MICF: Lucy Henderson Comedy Cluedo

by | Apr 1, 2024

By Chenoah Eljan

Lucy Henderson has been killed and her audience tasked with figuring out her murderer, the location of her death, and the murder weapon – all within a single hour. It is a big ask, but Lucy’s ghost comes prepared with a small TV monitor and powerpoint presentation and a confidence that every member of her audience is well-versed in the game of Cluedo. (She is not wrong, those who have never heard of Cluedo are unlikely to be selecting comedy shows with the name in the title, or likewise roaming alleys of inner-city Melbourne.) Lucy’s ghost selects volunteers from the audience to act as detectives who each take turns to select a room, a suspect, and a potential weapon for her to explore. Each selection prompts stories from Henderson, with no particular theme or chronology. At the end the audience is asked to guess the circumstances of her murder based on all they have learned.

It is an ambitious format for a newcomer, requiring Henderson to perform the portions of the show in a different order each time. In theory the concept is enticing, but in practice it is disjointed with limited through-lines for the audience to hold on to. It is a lot of information, but with no momentum, timing or build. Call back jokes happen before the jokes themselves. And pace is Henderson’s primary challenge. The show feels slow, even when she is speaking fast. There are a lot of in-betweens, pauses for effect (but no effect), and opportunities for the audiences’ minds to drift. One cannot help but think this would have been an entirely different, and more enjoyable, show had Henderson had the benefit of a director.
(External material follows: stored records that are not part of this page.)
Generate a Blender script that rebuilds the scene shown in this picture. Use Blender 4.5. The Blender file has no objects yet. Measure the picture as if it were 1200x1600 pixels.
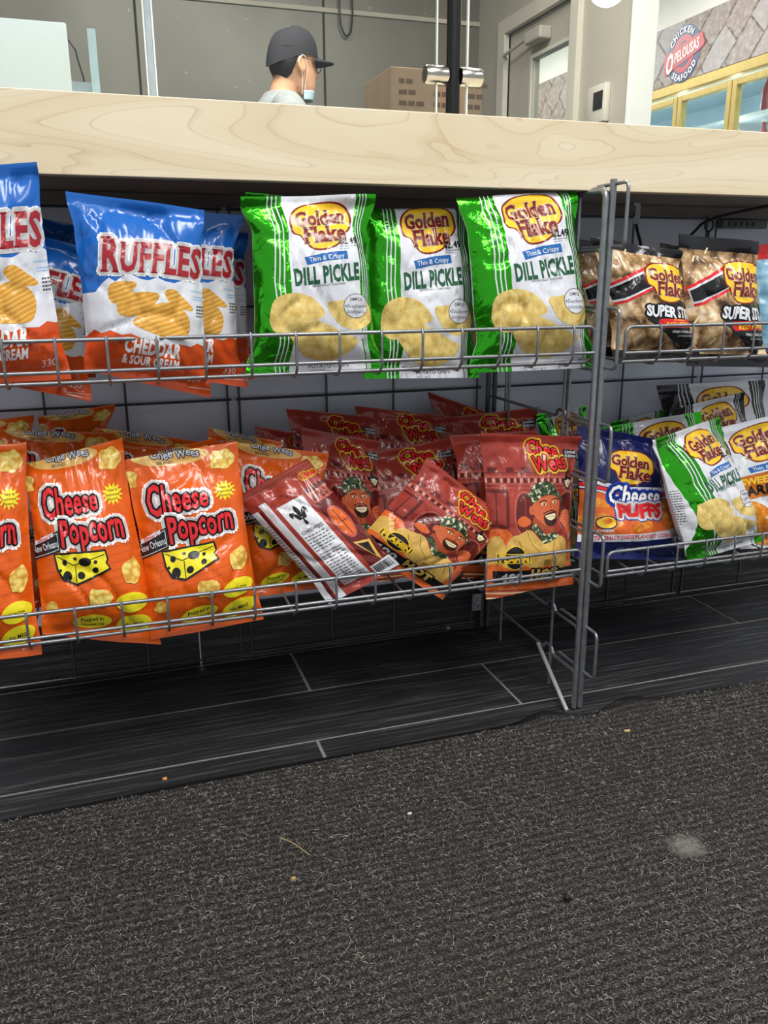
import bpy, bmesh, math, random, bisect
import numpy as np
from mathutils import Vector, Matrix, noise

# ------------------------------------------------------------------ camera, light, exposure
sc = bpy.context.scene
COL = sc.collection
F_PX, IMG_W, IMG_H = 1300.0, 1200.0, 1600.0
CAM = np.array([0.0, 0.0, 0.70])


def cam_axes(yaw, pitch, roll):
    cy, sy, cp, sp = math.cos(yaw), math.sin(yaw), math.cos(pitch), math.sin(pitch)
    f = np.array([sy * cp, cy * cp, -sp]); r = np.array([cy, -sy, 0.0]); d = np.cross(f, r)
    c, s = math.cos(roll), math.sin(roll)
    return c * r + s * d, -s * r + c * d, f


RGT, DWN, FWD = cam_axes(math.radians(18.2508), math.radians(15.7864), math.radians(0.2821))
cam_data = bpy.data.cameras.new('camera')
cam_data.sensor_fit = 'VERTICAL'
cam_data.sensor_height = 24.0
cam_data.lens = 24.0 * F_PX / IMG_H
cam_data.clip_start = 0.02
camera = bpy.data.objects.new('camera', cam_data)
COL.objects.link(camera)
camera.matrix_world = Matrix(((RGT[0], -DWN[0], -FWD[0], CAM[0]), (RGT[1], -DWN[1], -FWD[1], CAM[1]),
                              (RGT[2], -DWN[2], -FWD[2], CAM[2]), (0, 0, 0, 1)))
sc.camera = camera
sc.view_settings.view_transform = 'Standard'
sc.view_settings.look = 'None'
sc.view_settings.gamma = 1.0
sc.view_settings.use_curve_mapping = False
sc.view_settings.exposure = 0.0

world = bpy.data.worlds.new('world')
sc.world = world
world.use_nodes = True
world.node_tree.nodes['Background'].inputs[0].default_value = (0.93, 0.97, 1.0, 1)
world.node_tree.nodes['Background'].inputs[1].default_value = 0.52


def area_light(name, loc, size, power, target=None, color=(1, 0.97, 0.93), spread=math.pi):
    l = bpy.data.lights.new(name, 'AREA')
    l.shape = 'RECTANGLE'; l.size, l.size_y = size; l.energy = power; l.color = color; l.spread = spread
    o = bpy.data.objects.new(name, l); COL.objects.link(o); o.location = loc
    if target is not None:
        o.rotation_euler = (Vector(target) - Vector(loc)).to_track_quat('-Z', 'Y').to_euler()
    return o


# fluorescent troffers of the shop ceiling (aisle in front of the counter, then the kitchen side), plus one added fill
area_light('troffer_or_fill_light', (-0.55, -0.35, 2.78), (0.6, 1.2), 42)
area_light('troffer_or_fill_light', (0.95, -0.15, 2.78), (0.6, 1.2), 46)
area_light('troffer_or_fill_light', (2.6, -0.1, 2.78), (0.6, 1.2), 32)
area_light('troffer_or_fill_light', (0.3, -2.3, 2.78), (1.2, 0.6), 34)
area_light('troffer_or_fill_light', (0.3, 3.0, 2.78), (1.2, 0.6), 80)
area_light('troffer_or_fill_light', (1.5, 2.3, 2.78), (0.6, 1.2), 75)  # added fill over the counter, brightens the white end trim and partition
area_light('troffer_or_fill_light', (3.1, 4.6, 2.78), (0.6, 1.8), 60)
area_light('troffer_or_fill_light', (3.1, 7.4, 2.78), (0.6, 1.8), 90)


# ------------------------------------------------------------------ helpers
def at(px, py, Y):
    """point on the plane y = Y that the photograph shows at (px, py)"""
    d = (px - 600.0) * RGT + (py - 800.0) * DWN + F_PX * FWD
    return CAM + d * ((Y - CAM[1]) / d[1])


def atx(px, py, X):
    d = (px - 600.0) * RGT + (py - 800.0) * DWN + F_PX * FWD
    return CAM + d * ((X - CAM[0]) / d[0])


def lin(h):
    h = h.lstrip('#')
    out = []
    for i in (0, 2, 4):
        c = int(h[i:i + 2], 16) / 255.0
        out.append(c / 12.92 if c <= 0.04045 else ((c + 0.055) / 1.055) ** 2.4)
    return (*out, 1.0)


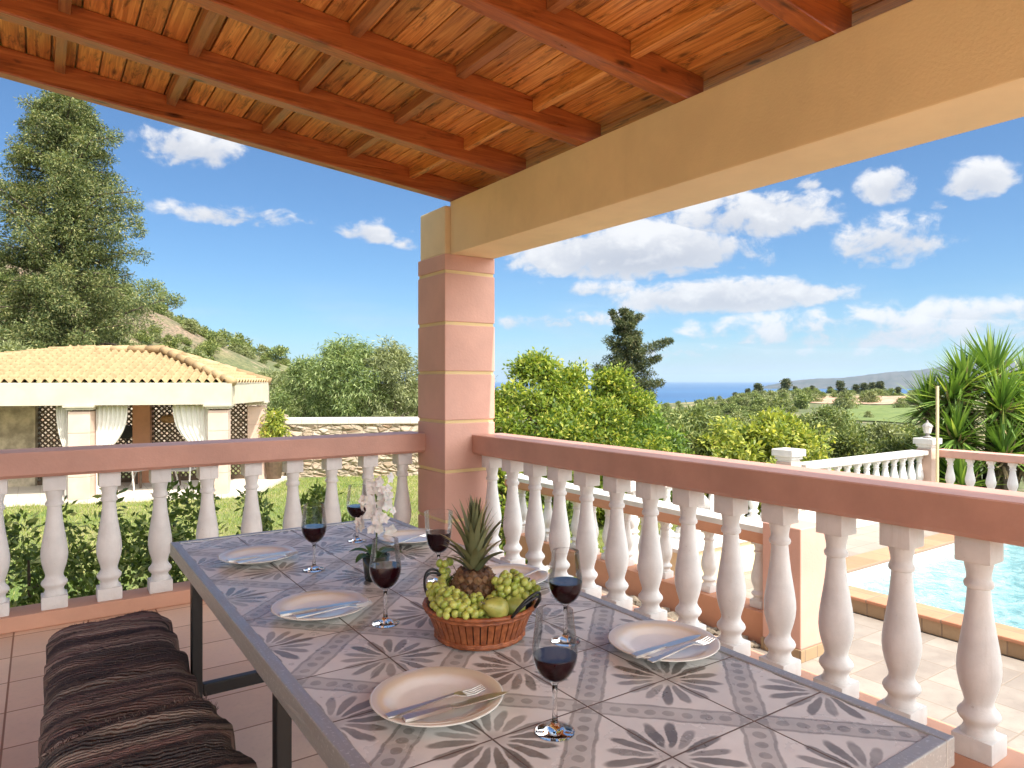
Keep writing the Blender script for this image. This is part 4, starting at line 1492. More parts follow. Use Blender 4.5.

And yet, Henderson’s strongest moments are not the elaborate format or the practiced punchlines. There are glimmers of a spark when Henderson interacts with the audience and is – unaided by the powerpoint and the rehearsed nod for emphasis – just being herself. Young, a bit raw, a bit vulnerable, but undoubtedly clever. Comedy Cluedo is a fun idea, and a potentially thrilling format for both audience and performer, but Henderson would be well served by paring it back and focusing on her truths. Her life and travels which form the primary content of her murder mystery backstory no doubt abound with humour and relatable content and yet this is lost with such a focus on plot. There is no comedy in the locale in which she bought drugs under false pretenses, and yet the format requires the emphasis on just that when potentially greater humour could have been found in the back and forth between her and a friend or the language barriers faced by Contiki tour participants looking to cement Australia’s reputation in Europe.

Henderson should be commended for her creativity in this format, but the execution makes this show difficult to engage with and far less funny than Henderson herself. There is a lot of potential here, but none of it was quite realised this time.